Enhancing Musicianship Through the Works of Black Composers
Megan Ankuda

Joseph Bologne (1745-1799) came to be known as “The Black Mozart,” and Samuel Coleridge-Taylor (1975-1912) was called “The African Mahler.” In these and many other similar constructions, Black composers in the Euro-American concert music tradition have been defined by comparison to White counterparts, or ignored altogether. In contrast, this session seeks to provide practice ideas for melodic and rhythmic musical concepts common to the secondary general music or ensemble setting, each of which can function in an online or in-person environment, and each leading–most crucially–to a specific example of music by Black composers such as William Grant Still, George Walker, Florence Price, Thomas Wiggins, Joseph Bologne, and Samuel Coleridge-Taylor.

Loose Canons: A Round-About Approach to Musicianship
Matthew Hanne

Whether they are simple or complex, few musical activities are as uniquely satisfying as performing canons in groups large or small. However, canons can also be satisfying in asynchronous and virtual environments, and they are excellent tools for developing personal musicianship as well! Participants in this session will sharpen their skills by singing canons, but also through movement, dictation, improvisation and the use of instruments. Be prepared to learn a variety of lesser-known canons, and to enjoy singing along with a few old favorites as well.

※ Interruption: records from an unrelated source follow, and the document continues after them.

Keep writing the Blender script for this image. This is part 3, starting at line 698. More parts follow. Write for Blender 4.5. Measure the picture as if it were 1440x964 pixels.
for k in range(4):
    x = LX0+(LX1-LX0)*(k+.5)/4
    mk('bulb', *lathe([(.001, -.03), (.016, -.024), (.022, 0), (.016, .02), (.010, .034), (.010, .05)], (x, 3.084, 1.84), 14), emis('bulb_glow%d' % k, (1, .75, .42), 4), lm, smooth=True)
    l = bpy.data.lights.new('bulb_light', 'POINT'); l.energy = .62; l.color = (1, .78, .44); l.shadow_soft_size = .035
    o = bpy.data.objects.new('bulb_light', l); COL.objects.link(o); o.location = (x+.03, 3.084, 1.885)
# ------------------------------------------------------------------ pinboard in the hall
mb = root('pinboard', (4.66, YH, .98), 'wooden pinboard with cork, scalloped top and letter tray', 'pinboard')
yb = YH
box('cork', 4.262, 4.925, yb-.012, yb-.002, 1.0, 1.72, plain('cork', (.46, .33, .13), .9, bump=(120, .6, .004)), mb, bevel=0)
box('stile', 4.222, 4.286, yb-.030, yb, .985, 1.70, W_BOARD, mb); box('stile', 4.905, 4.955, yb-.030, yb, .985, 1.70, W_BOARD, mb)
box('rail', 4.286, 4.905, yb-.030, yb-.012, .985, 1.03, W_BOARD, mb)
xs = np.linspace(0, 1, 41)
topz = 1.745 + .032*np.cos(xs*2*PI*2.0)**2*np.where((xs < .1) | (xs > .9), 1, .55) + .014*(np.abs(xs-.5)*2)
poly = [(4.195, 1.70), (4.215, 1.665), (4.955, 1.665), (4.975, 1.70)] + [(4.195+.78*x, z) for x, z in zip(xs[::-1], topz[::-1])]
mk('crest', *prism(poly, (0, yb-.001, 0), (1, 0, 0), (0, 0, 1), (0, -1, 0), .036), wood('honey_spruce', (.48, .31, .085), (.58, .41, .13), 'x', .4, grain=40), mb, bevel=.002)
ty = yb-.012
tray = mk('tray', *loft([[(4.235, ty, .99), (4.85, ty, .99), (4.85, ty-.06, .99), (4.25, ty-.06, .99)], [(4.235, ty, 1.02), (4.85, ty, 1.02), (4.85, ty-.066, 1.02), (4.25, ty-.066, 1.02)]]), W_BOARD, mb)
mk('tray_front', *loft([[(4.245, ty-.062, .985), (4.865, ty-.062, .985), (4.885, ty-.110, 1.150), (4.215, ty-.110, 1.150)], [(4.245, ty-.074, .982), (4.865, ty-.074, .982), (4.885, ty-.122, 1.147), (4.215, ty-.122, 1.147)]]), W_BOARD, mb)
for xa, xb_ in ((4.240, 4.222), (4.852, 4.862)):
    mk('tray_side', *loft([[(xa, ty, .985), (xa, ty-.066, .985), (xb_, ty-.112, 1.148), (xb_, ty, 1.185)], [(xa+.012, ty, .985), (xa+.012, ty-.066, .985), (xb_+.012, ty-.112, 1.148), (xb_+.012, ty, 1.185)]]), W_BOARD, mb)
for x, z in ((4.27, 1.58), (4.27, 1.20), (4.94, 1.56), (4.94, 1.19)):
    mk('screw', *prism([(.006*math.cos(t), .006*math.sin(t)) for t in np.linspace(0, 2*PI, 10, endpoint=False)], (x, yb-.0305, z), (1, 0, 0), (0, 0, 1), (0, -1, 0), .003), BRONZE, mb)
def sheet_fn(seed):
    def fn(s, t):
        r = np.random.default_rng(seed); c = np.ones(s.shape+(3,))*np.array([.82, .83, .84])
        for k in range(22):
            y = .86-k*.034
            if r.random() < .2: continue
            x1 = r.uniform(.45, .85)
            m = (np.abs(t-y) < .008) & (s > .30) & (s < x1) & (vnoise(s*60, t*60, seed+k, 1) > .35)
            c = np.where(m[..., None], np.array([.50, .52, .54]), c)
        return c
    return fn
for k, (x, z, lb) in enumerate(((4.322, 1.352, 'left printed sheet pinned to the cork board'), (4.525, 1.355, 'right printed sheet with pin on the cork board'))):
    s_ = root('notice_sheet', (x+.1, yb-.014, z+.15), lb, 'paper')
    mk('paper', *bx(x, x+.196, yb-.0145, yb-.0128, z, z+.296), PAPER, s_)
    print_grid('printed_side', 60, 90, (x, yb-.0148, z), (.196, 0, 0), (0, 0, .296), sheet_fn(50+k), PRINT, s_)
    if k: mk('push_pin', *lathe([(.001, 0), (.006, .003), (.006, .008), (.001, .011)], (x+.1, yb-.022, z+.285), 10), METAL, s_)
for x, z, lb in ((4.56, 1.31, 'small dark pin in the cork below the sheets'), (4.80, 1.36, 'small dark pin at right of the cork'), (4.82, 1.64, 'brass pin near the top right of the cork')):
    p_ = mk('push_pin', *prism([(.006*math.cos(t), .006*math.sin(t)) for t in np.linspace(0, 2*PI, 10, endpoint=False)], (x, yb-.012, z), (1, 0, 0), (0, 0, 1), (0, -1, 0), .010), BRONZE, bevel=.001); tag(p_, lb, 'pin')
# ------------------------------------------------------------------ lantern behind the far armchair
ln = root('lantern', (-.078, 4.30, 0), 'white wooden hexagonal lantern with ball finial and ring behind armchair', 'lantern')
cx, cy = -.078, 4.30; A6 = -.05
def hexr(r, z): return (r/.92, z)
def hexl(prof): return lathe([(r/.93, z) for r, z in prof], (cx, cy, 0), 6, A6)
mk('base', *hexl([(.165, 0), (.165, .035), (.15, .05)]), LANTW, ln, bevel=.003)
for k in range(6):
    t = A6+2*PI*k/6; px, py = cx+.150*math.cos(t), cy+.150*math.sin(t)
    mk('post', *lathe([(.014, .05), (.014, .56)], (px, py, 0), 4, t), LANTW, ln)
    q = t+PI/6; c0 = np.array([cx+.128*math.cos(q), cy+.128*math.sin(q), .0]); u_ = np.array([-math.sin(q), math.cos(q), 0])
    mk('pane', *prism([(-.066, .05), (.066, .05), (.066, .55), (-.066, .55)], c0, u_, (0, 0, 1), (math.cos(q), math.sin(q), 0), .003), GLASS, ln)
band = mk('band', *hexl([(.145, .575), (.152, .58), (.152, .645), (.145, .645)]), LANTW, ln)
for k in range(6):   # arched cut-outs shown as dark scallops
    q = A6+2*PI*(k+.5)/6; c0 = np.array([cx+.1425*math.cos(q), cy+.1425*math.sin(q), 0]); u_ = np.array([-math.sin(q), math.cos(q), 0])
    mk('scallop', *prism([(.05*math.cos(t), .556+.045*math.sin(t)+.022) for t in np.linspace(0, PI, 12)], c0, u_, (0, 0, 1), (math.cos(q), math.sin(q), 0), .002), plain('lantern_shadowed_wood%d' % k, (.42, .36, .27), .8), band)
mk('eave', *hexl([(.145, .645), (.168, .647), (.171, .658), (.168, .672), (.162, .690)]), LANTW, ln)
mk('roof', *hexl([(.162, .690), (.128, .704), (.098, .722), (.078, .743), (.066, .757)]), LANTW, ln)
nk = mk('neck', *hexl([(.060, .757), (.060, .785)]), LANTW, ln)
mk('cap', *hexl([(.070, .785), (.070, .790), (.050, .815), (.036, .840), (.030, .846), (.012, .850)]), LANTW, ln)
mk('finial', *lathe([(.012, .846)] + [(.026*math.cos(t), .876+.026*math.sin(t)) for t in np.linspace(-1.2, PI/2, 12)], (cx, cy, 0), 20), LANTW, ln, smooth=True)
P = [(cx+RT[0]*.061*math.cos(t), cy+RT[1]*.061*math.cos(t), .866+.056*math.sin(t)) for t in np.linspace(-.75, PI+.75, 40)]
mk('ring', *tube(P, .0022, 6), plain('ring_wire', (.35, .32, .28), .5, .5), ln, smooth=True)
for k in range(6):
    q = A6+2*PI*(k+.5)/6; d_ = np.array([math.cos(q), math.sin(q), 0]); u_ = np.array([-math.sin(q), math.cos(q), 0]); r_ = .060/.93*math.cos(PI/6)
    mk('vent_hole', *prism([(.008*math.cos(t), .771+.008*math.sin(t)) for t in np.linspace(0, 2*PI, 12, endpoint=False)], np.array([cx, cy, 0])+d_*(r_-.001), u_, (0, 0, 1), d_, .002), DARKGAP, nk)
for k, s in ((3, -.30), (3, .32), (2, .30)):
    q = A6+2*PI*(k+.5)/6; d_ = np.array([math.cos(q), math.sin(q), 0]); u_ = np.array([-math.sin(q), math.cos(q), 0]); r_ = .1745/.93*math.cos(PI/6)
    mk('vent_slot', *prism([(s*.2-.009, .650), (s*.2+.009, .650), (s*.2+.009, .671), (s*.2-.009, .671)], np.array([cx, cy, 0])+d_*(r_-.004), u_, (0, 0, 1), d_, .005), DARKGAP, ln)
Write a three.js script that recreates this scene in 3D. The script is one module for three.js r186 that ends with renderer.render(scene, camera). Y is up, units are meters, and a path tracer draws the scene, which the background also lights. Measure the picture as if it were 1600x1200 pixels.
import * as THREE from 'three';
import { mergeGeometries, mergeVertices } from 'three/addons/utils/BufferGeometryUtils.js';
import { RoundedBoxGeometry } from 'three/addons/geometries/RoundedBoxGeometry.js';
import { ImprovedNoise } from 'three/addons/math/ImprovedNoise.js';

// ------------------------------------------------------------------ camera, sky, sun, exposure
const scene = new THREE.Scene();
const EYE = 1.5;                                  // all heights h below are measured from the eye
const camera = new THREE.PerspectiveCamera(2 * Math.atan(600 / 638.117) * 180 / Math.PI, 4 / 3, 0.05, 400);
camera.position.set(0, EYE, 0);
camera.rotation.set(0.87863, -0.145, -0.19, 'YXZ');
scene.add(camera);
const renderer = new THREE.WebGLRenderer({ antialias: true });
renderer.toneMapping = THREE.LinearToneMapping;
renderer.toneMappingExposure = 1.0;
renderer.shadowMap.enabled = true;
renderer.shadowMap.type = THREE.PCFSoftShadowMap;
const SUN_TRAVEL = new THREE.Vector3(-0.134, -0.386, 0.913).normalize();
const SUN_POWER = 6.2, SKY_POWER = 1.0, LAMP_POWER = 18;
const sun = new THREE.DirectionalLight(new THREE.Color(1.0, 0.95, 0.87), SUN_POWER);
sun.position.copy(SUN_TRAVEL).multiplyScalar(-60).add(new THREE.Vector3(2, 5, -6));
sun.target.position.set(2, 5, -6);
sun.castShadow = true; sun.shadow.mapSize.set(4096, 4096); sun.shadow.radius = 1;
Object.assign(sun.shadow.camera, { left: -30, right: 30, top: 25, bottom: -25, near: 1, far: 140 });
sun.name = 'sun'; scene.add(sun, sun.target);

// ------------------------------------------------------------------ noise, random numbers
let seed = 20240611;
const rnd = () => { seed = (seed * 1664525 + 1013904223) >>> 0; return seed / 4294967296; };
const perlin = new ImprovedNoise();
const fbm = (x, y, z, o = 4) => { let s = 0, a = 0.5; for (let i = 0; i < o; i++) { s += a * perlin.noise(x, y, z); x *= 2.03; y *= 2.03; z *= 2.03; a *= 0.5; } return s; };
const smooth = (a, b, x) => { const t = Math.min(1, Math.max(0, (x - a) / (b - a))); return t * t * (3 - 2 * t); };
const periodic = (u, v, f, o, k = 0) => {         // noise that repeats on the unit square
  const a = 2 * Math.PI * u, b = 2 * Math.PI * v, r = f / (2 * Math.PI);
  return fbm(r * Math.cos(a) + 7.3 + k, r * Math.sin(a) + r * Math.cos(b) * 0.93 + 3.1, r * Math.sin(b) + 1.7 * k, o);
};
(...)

Personal Musicianship Refresher: the Modes
Georgia Newlin

Sincere in the premise that only the best musicians make the best music educators? Then join in this participatory session focusing on the modes. As Kodály said of singing teachers, “even if it is not their official duty, a little additional work is a spiritual need, which…is the soul and significance of the teacher’s task.”


Secondary Choral 

Project-Based Learning and Choral Performance: A Trend Worth “Noting”
Lauren Carpel

Many school districts around the country have adopted or are planning to adopt project-based learning (PBL) as a way of assessing student knowledge and inviting collaboration among peers. Project-based learning offers all students the opportunity to connect to content on a more meaningful level. It can be a vehicle to enhance and improve choral performances rather than an additional burden that teachers have to overcome. In this workshop, you will learn how to create projects in the secondary choral classroom that are built on Kodály’s pedagogical principles and that support state and school standards and requirements. After this workshop, you will be able to build project-based learning opportunities for your students with or without technological access. Additionally, you will learn how to differentiate projects for all learners and how to assess individual student comprehension within the ensemble.

The Music-Body Connection
Esther Liu Harris

Since the last century body movement has become more at the center of music education, where music is no longer seen as a purely intellectual phenomenon, but a bodily experience (Emer & Romero-Naranjo, 2014). Singers listen and understand music better when they feel and experience the rhythmic structures in their body. To physically move with the beats, the beat division, and various rhythms while singing can deepen the expression of music. Participants discover a new perspective of learning and teaching through experiencing how to sequence teaching strategies using body percussion (BP). Participants will be guided in BP with singing in experiential-based activities, to add and deepen understanding of the approach. We will be employing graphic visual representation, aural perception, Solfège, and other tools to build our teaching repertoire. To incorporate informal peer-learning and teaching, we learn to respect and empathize with each other in collaboration.